[Exercise directions]: Leave out the pictures, and write out exactly the lines from the beginning of the material to the line holding "PI = math.pi", that line included, and nothing else.

[Recorded data]:
::::::::::

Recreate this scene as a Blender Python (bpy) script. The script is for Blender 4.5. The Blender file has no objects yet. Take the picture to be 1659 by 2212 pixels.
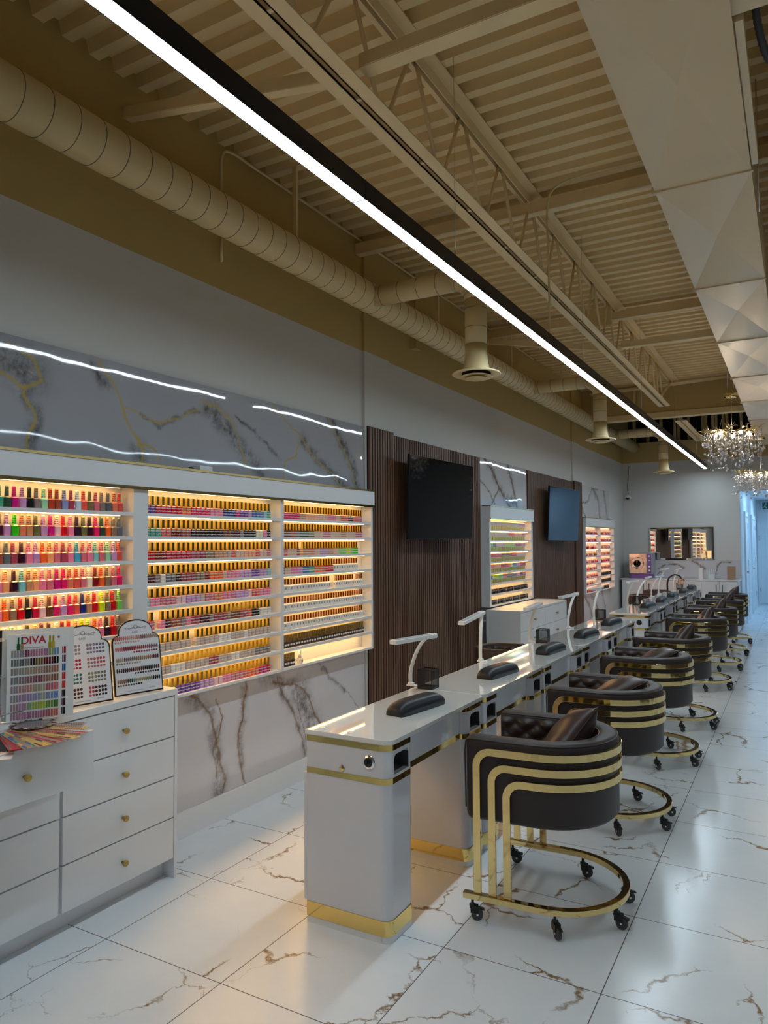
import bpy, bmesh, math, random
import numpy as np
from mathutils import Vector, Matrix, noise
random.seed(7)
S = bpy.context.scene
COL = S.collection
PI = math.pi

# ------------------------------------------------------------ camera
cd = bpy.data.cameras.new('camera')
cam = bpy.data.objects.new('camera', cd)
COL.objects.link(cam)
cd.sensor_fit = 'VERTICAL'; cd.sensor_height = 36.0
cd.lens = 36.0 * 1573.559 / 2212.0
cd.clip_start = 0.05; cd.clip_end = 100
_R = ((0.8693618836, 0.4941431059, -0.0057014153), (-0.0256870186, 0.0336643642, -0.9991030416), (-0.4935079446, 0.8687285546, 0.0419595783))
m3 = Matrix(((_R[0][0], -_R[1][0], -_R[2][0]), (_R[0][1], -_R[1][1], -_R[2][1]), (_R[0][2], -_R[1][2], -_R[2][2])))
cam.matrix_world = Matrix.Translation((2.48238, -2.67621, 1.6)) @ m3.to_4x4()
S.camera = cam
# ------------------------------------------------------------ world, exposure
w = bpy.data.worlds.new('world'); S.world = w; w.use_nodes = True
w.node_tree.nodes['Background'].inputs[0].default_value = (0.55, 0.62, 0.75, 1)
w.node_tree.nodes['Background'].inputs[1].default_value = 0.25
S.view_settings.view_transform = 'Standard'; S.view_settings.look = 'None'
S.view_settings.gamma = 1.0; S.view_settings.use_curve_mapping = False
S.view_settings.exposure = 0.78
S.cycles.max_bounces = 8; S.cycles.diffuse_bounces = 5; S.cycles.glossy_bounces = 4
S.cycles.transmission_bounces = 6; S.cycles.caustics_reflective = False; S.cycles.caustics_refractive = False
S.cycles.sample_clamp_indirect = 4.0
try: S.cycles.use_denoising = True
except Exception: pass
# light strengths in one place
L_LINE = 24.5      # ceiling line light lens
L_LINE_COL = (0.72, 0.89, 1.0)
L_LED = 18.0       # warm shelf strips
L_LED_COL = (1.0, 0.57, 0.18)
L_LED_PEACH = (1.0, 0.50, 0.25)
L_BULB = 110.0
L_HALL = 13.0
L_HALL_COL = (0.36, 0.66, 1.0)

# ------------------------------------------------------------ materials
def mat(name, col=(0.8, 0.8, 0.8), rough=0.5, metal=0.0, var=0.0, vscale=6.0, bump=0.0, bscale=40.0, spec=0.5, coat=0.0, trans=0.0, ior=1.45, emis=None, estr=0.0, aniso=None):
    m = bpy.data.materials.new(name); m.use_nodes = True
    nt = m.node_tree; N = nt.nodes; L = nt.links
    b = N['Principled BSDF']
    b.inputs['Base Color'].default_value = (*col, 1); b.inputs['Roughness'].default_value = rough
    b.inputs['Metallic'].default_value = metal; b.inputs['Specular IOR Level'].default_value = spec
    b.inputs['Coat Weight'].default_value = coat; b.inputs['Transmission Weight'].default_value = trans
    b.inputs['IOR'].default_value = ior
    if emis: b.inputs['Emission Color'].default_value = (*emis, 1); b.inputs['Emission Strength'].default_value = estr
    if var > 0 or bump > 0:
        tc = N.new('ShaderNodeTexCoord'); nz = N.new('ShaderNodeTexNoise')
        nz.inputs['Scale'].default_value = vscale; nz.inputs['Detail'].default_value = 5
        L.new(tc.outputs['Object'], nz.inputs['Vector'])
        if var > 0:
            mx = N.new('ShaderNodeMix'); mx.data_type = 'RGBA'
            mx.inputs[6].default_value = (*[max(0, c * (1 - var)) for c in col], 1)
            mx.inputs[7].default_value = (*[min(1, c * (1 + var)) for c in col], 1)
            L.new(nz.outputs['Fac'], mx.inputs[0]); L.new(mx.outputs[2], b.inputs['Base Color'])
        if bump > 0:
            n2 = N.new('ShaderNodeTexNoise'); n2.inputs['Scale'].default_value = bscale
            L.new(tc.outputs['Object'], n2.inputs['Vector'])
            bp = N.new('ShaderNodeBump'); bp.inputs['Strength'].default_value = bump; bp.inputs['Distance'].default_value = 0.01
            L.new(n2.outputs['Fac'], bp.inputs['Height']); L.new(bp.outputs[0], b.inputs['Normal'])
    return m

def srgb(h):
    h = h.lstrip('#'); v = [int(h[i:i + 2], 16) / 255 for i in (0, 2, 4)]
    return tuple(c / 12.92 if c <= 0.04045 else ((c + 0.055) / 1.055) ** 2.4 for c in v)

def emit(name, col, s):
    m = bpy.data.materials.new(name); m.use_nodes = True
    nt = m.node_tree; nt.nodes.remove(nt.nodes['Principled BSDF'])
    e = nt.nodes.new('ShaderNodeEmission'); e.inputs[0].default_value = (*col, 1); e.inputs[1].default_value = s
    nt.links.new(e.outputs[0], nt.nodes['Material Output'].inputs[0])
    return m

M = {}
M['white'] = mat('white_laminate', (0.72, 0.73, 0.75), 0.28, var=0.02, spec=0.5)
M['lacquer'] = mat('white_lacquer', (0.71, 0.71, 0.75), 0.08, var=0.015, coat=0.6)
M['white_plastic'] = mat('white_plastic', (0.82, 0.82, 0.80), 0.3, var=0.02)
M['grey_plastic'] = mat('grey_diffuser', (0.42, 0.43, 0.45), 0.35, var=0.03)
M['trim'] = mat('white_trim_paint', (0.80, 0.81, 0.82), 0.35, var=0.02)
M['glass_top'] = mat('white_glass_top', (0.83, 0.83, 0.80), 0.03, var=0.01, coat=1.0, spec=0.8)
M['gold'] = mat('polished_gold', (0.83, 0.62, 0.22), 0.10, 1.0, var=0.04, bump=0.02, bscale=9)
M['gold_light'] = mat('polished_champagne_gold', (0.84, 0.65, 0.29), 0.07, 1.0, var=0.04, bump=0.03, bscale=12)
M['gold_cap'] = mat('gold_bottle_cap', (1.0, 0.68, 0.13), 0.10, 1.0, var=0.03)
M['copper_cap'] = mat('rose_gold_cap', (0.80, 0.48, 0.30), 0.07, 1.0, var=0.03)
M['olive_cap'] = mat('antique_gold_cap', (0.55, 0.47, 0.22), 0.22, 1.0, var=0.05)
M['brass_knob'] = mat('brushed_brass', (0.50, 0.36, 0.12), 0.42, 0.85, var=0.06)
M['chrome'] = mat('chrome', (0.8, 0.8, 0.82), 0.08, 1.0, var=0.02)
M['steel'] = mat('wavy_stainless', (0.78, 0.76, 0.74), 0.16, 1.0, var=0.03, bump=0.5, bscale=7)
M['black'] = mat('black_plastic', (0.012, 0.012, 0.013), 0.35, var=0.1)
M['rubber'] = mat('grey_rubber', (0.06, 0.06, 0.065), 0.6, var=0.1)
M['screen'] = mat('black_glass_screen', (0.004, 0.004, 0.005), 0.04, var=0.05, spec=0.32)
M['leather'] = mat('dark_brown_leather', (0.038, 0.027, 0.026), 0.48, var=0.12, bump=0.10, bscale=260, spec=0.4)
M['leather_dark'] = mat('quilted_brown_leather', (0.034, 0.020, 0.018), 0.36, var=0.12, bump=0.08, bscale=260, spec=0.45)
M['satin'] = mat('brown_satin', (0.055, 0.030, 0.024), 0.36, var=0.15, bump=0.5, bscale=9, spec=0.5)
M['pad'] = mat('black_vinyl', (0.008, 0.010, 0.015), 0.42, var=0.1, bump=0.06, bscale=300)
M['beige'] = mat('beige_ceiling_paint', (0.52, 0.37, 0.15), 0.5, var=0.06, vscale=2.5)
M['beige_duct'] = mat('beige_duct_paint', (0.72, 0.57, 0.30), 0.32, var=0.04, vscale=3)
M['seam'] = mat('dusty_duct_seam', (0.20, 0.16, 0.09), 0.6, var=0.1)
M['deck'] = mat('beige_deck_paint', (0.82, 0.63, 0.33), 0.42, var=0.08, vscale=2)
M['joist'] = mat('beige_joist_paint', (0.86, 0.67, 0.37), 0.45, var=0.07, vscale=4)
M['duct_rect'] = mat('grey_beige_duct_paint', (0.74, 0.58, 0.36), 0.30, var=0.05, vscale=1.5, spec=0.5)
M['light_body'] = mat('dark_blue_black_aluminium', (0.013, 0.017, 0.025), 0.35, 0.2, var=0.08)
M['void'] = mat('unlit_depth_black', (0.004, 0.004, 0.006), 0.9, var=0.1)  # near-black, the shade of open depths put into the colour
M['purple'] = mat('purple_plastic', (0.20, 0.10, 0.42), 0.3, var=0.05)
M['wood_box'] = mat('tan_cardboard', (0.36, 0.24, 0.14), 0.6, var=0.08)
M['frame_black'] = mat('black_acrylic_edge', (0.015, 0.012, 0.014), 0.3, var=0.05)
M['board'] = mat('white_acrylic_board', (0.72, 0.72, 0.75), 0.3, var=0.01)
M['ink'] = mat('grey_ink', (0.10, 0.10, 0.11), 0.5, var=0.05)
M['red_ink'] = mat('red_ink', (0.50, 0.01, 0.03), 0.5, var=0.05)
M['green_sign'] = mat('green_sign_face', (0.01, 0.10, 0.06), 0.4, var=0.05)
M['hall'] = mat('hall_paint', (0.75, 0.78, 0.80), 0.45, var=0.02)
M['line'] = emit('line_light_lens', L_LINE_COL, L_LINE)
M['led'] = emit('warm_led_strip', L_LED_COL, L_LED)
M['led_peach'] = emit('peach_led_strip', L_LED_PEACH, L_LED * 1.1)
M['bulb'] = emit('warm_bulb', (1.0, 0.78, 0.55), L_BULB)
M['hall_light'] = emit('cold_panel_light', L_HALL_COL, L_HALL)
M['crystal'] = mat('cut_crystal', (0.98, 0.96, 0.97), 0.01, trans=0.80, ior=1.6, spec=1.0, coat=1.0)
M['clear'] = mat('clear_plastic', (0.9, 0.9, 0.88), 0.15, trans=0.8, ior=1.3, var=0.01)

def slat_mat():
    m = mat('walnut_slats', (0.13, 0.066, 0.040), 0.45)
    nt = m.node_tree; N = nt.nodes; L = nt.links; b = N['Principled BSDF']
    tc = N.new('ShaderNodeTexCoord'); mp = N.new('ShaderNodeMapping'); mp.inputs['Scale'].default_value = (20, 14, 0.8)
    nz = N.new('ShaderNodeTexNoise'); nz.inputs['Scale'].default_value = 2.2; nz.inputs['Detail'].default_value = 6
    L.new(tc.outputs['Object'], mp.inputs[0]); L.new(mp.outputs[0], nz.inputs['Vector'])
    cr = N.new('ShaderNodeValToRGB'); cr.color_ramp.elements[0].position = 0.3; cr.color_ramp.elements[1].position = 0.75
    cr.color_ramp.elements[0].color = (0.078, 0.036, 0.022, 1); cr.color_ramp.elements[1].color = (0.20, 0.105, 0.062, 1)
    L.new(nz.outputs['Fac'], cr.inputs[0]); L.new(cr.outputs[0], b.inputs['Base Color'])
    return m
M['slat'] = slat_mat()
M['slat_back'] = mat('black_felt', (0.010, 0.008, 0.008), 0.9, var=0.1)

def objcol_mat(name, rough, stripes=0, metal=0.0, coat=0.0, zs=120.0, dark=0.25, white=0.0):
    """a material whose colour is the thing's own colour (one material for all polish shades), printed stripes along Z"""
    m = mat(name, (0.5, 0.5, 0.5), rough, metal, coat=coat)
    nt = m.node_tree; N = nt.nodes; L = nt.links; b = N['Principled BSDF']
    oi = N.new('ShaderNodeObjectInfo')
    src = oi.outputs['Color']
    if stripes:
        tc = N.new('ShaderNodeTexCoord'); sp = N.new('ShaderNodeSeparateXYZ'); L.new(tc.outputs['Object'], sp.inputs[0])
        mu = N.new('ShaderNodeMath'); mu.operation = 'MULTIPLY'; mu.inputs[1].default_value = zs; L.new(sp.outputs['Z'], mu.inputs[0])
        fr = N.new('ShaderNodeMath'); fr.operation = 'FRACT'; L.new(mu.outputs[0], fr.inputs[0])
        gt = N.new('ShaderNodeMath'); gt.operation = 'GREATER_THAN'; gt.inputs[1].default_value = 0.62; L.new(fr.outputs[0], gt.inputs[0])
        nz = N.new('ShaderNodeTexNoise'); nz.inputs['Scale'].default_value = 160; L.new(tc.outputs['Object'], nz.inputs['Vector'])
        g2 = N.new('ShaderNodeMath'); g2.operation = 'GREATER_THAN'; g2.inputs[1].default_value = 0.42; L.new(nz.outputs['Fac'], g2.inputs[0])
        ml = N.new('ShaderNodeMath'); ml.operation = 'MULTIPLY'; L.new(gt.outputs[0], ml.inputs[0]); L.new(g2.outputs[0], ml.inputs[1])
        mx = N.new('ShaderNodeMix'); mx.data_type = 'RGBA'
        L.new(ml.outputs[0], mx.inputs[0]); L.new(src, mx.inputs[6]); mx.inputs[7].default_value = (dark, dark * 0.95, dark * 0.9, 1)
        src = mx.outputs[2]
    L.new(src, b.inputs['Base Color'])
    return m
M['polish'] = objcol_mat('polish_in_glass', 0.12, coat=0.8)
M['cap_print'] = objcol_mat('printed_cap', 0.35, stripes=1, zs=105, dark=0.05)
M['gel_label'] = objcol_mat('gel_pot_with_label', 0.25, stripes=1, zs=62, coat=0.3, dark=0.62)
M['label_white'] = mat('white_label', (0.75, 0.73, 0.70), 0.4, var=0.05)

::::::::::

[Result below]:
Recreate this scene as a Blender Python (bpy) script. The script is for Blender 4.5. The Blender file has no objects yet. Take the picture to be 1659 by 2212 pixels.
import bpy, bmesh, math, random
import numpy as np
from mathutils import Vector, Matrix, noise
random.seed(7)
S = bpy.context.scene
COL = S.collection
PI = math.pi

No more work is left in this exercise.